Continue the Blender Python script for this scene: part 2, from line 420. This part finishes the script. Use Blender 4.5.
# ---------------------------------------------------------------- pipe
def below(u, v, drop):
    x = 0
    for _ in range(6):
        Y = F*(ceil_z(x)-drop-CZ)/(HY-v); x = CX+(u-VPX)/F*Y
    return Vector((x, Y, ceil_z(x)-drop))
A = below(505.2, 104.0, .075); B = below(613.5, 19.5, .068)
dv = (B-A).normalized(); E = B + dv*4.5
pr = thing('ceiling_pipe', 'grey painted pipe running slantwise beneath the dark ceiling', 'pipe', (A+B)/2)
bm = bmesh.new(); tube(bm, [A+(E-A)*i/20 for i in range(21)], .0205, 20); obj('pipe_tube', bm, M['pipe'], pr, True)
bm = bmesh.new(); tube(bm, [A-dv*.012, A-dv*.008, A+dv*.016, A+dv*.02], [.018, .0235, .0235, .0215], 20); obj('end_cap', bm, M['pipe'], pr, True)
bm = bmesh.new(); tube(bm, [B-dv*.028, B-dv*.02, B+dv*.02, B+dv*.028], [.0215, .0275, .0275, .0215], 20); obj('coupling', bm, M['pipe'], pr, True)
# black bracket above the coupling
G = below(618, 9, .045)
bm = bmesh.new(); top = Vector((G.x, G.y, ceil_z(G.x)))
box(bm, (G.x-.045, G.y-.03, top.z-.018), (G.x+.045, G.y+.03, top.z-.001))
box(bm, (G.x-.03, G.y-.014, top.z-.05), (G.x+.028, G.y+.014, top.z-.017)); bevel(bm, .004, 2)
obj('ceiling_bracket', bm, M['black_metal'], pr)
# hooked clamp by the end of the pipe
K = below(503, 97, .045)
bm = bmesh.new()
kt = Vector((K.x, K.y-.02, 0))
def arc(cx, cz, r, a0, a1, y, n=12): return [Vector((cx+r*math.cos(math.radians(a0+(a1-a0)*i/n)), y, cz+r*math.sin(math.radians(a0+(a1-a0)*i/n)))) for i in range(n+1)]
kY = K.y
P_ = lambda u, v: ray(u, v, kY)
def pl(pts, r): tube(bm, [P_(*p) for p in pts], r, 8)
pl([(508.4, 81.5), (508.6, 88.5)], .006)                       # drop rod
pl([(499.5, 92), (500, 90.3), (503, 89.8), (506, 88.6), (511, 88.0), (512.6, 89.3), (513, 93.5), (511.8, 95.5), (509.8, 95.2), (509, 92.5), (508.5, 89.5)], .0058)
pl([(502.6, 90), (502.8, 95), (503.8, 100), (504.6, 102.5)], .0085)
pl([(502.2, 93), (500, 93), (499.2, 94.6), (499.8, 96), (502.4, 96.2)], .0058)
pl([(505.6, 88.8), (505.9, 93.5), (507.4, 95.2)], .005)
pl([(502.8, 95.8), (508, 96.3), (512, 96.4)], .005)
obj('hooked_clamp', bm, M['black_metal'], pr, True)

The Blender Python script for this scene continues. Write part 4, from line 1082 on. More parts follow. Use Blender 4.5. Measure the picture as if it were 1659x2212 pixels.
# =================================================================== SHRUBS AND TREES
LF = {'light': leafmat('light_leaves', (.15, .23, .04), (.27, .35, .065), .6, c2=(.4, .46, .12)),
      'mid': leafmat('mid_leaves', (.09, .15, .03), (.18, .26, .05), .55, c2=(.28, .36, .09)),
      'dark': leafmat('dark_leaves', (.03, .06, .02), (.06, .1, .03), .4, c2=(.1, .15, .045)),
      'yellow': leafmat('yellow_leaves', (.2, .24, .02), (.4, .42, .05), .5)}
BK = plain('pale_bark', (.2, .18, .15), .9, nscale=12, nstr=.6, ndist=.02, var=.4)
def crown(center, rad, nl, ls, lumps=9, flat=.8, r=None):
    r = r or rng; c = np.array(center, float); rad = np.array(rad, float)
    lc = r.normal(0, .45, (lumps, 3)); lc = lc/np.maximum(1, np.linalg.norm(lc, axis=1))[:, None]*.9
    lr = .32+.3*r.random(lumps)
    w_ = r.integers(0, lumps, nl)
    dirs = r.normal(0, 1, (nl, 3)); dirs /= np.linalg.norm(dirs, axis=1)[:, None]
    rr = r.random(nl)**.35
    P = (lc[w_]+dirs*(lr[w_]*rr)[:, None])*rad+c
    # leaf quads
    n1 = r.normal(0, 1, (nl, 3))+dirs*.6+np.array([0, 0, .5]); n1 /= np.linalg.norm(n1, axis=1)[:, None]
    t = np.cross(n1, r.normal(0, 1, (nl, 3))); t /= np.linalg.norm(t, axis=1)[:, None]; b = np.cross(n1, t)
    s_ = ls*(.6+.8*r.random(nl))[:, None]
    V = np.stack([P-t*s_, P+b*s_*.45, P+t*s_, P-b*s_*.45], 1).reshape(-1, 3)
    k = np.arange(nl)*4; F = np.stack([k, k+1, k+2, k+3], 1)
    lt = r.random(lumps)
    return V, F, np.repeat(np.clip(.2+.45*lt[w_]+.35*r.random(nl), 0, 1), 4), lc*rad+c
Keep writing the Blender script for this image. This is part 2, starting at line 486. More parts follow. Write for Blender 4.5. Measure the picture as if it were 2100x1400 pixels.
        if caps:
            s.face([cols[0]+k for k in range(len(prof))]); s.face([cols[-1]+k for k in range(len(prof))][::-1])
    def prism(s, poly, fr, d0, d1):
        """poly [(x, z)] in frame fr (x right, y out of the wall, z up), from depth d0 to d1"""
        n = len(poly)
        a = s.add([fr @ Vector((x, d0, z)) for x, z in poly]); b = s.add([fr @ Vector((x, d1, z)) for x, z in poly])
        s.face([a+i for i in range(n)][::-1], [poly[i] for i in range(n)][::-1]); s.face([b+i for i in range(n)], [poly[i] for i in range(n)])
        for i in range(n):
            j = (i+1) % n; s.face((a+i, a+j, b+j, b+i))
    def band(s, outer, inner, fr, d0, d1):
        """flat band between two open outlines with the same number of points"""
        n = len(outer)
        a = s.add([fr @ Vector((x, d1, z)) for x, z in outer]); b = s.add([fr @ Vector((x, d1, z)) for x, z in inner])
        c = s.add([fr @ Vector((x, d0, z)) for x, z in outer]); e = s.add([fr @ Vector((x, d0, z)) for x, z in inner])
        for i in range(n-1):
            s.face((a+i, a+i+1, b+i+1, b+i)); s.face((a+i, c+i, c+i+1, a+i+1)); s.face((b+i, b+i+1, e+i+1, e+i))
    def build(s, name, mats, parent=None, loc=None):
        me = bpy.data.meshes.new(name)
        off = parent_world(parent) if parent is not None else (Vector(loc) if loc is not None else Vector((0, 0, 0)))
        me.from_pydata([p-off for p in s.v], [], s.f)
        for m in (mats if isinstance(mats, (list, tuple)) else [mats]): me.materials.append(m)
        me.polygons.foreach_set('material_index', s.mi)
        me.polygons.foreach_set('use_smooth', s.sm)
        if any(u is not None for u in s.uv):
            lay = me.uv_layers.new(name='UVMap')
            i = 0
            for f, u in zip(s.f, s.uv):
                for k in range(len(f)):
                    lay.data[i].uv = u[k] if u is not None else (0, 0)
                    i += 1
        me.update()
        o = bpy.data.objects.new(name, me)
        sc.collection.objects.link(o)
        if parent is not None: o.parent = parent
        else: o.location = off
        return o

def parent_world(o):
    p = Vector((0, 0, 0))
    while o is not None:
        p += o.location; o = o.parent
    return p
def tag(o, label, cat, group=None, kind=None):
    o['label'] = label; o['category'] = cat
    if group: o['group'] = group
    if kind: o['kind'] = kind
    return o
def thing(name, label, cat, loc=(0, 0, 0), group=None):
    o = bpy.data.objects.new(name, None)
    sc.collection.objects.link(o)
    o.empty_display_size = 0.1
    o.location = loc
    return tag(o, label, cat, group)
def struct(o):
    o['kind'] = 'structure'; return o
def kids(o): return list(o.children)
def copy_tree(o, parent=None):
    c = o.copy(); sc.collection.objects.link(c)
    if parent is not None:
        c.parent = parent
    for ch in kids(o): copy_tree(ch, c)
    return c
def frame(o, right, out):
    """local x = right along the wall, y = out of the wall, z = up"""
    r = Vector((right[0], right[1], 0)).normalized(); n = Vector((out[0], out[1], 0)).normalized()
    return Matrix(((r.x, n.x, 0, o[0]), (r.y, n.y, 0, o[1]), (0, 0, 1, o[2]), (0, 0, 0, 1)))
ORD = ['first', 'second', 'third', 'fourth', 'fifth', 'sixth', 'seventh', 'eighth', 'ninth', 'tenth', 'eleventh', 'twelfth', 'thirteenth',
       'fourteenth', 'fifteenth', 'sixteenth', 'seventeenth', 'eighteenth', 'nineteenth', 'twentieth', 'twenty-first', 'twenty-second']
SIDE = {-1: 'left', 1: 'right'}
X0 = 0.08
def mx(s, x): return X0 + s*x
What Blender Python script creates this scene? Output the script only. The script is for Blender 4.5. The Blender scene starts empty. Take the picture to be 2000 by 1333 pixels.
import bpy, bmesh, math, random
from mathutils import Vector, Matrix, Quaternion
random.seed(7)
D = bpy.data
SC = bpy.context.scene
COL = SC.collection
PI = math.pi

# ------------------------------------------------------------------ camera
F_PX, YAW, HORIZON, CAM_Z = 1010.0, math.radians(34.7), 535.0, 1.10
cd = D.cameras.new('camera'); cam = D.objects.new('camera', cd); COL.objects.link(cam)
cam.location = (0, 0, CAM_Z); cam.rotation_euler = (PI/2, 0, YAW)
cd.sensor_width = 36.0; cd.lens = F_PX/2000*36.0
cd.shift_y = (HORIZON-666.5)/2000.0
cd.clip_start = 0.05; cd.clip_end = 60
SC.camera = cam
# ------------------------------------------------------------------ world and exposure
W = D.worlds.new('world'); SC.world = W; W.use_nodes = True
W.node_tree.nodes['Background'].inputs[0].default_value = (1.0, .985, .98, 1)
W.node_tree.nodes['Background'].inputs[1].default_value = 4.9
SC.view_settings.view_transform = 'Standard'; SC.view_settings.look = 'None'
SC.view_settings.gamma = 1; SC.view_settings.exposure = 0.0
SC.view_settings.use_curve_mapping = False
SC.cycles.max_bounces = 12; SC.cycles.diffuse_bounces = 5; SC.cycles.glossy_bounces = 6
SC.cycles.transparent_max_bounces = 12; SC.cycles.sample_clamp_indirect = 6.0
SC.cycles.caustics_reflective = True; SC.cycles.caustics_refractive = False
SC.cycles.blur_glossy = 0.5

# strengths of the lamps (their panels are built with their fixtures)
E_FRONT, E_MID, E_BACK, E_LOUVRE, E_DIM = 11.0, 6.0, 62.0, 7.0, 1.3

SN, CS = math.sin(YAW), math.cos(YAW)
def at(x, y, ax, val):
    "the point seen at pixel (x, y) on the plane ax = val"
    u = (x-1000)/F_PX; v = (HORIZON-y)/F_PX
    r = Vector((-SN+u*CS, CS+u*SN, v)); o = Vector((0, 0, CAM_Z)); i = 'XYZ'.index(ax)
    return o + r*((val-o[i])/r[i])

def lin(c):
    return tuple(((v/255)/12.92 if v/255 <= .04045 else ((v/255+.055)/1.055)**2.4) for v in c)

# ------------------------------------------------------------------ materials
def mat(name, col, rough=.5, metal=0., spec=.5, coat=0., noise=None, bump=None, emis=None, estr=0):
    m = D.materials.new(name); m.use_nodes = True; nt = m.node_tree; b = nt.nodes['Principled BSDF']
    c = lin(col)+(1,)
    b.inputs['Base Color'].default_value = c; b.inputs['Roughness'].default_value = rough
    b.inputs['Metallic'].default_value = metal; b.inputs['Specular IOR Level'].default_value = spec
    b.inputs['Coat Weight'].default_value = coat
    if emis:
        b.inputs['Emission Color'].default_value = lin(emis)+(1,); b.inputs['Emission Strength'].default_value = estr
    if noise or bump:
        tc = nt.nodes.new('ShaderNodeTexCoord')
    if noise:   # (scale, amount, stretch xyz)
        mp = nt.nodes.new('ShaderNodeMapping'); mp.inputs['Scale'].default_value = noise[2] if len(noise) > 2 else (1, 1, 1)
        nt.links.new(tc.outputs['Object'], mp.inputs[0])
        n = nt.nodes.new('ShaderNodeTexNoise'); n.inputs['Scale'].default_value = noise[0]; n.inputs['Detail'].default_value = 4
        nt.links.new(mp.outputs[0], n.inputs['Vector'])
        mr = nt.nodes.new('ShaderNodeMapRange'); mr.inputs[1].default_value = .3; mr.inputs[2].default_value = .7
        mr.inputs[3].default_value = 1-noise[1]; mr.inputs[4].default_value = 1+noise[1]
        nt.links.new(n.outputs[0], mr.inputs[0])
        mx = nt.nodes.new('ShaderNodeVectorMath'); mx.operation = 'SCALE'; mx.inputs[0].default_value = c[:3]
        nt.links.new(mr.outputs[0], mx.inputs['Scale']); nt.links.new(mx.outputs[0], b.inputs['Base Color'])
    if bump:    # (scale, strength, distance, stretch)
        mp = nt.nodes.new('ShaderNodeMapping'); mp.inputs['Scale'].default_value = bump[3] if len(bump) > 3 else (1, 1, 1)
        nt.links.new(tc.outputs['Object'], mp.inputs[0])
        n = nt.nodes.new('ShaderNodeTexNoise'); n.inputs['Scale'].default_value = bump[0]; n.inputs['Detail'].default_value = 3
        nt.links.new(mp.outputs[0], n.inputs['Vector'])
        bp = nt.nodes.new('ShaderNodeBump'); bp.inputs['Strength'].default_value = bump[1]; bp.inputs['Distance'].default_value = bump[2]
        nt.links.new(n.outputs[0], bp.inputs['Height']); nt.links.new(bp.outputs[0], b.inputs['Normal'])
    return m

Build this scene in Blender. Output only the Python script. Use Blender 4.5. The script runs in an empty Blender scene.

==================================================

Set problem.
Retype, word for word, every line from the line with "What Blender Python" to the line with "SC.cycles.blur_glossy = 0.5", inclusive. Add nothing.

Output for this task.
What Blender Python script creates this scene? Output the script only. The script is for Blender 4.5. The Blender scene starts empty. Take the picture to be 2000 by 1333 pixels.
import bpy, bmesh, math, random
from mathutils import Vector, Matrix, Quaternion
random.seed(7)
D = bpy.data
SC = bpy.context.scene
COL = SC.collection
PI = math.pi

# ------------------------------------------------------------------ camera
F_PX, YAW, HORIZON, CAM_Z = 1010.0, math.radians(34.7), 535.0, 1.10
cd = D.cameras.new('camera'); cam = D.objects.new('camera', cd); COL.objects.link(cam)
cam.location = (0, 0, CAM_Z); cam.rotation_euler = (PI/2, 0, YAW)
cd.sensor_width = 36.0; cd.lens = F_PX/2000*36.0
cd.shift_y = (HORIZON-666.5)/2000.0
cd.clip_start = 0.05; cd.clip_end = 60
SC.camera = cam
# ------------------------------------------------------------------ world and exposure
W = D.worlds.new('world'); SC.world = W; W.use_nodes = True
W.node_tree.nodes['Background'].inputs[0].default_value = (1.0, .985, .98, 1)
W.node_tree.nodes['Background'].inputs[1].default_value = 4.9
SC.view_settings.view_transform = 'Standard'; SC.view_settings.look = 'None'
SC.view_settings.gamma = 1; SC.view_settings.exposure = 0.0
SC.view_settings.use_curve_mapping = False
SC.cycles.max_bounces = 12; SC.cycles.diffuse_bounces = 5; SC.cycles.glossy_bounces = 6
SC.cycles.transparent_max_bounces = 12; SC.cycles.sample_clamp_indirect = 6.0
SC.cycles.caustics_reflective = True; SC.cycles.caustics_refractive = False
SC.cycles.blur_glossy = 0.5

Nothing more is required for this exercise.